Requirement
Please repeat all of the listing exactly.
+--
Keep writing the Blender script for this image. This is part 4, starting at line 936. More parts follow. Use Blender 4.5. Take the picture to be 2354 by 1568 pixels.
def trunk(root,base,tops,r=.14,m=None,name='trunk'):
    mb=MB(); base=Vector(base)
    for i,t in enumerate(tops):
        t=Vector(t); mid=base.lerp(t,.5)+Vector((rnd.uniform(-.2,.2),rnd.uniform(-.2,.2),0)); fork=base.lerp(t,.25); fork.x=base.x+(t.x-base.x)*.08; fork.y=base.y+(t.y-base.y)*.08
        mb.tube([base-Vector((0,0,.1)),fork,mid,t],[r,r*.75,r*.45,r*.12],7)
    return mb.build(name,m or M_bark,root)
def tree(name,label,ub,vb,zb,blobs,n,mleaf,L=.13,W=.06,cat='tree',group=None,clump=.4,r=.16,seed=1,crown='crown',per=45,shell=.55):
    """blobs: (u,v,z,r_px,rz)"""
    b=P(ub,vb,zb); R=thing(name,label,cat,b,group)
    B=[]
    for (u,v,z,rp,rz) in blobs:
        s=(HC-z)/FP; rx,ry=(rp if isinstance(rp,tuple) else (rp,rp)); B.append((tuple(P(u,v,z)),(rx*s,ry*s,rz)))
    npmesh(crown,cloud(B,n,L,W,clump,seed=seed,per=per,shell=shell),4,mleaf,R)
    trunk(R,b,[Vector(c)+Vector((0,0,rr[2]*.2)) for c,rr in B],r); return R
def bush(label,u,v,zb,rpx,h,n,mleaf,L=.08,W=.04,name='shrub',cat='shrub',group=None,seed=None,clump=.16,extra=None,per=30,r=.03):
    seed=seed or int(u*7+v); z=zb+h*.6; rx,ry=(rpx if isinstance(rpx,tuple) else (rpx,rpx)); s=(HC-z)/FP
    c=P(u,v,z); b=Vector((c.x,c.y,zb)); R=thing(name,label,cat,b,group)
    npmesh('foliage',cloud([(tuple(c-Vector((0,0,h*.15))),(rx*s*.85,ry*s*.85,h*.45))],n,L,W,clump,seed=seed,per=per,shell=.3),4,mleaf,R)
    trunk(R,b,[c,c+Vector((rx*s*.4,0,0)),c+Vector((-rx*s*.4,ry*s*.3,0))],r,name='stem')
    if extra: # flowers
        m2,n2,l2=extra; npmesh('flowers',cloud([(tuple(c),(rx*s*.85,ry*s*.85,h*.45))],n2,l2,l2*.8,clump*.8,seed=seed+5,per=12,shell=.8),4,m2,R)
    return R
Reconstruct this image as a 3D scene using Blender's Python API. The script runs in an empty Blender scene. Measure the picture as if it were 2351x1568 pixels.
+--
The completed task
Keep writing the Blender script for this image. This is part 4, starting at line 936. More parts follow. Use Blender 4.5. Take the picture to be 2354 by 1568 pixels.
def trunk(root,base,tops,r=.14,m=None,name='trunk'):
    mb=MB(); base=Vector(base)
    for i,t in enumerate(tops):
        t=Vector(t); mid=base.lerp(t,.5)+Vector((rnd.uniform(-.2,.2),rnd.uniform(-.2,.2),0)); fork=base.lerp(t,.25); fork.x=base.x+(t.x-base.x)*.08; fork.y=base.y+(t.y-base.y)*.08
        mb.tube([base-Vector((0,0,.1)),fork,mid,t],[r,r*.75,r*.45,r*.12],7)
    return mb.build(name,m or M_bark,root)
def tree(name,label,ub,vb,zb,blobs,n,mleaf,L=.13,W=.06,cat='tree',group=None,clump=.4,r=.16,seed=1,crown='crown',per=45,shell=.55):
    """blobs: (u,v,z,r_px,rz)"""
    b=P(ub,vb,zb); R=thing(name,label,cat,b,group)
    B=[]
    for (u,v,z,rp,rz) in blobs:
        s=(HC-z)/FP; rx,ry=(rp if isinstance(rp,tuple) else (rp,rp)); B.append((tuple(P(u,v,z)),(rx*s,ry*s,rz)))
    npmesh(crown,cloud(B,n,L,W,clump,seed=seed,per=per,shell=shell),4,mleaf,R)
    trunk(R,b,[Vector(c)+Vector((0,0,rr[2]*.2)) for c,rr in B],r); return R
def bush(label,u,v,zb,rpx,h,n,mleaf,L=.08,W=.04,name='shrub',cat='shrub',group=None,seed=None,clump=.16,extra=None,per=30,r=.03):
    seed=seed or int(u*7+v); z=zb+h*.6; rx,ry=(rpx if isinstance(rpx,tuple) else (rpx,rpx)); s=(HC-z)/FP
    c=P(u,v,z); b=Vector((c.x,c.y,zb)); R=thing(name,label,cat,b,group)
    npmesh('foliage',cloud([(tuple(c-Vector((0,0,h*.15))),(rx*s*.85,ry*s*.85,h*.45))],n,L,W,clump,seed=seed,per=per,shell=.3),4,mleaf,R)
    trunk(R,b,[c,c+Vector((rx*s*.4,0,0)),c+Vector((-rx*s*.4,ry*s*.3,0))],r,name='stem')
    if extra: # flowers
        m2,n2,l2=extra; npmesh('flowers',cloud([(tuple(c),(rx*s*.85,ry*s*.85,h*.45))],n2,l2,l2*.8,clump*.8,seed=seed+5,per=12,shell=.8),4,m2,R)
    return R
Reconstruct this image as a 3D scene using Blender's Python API. The script runs in an empty Blender scene. Measure the picture as if it were 2351x1568 pixels.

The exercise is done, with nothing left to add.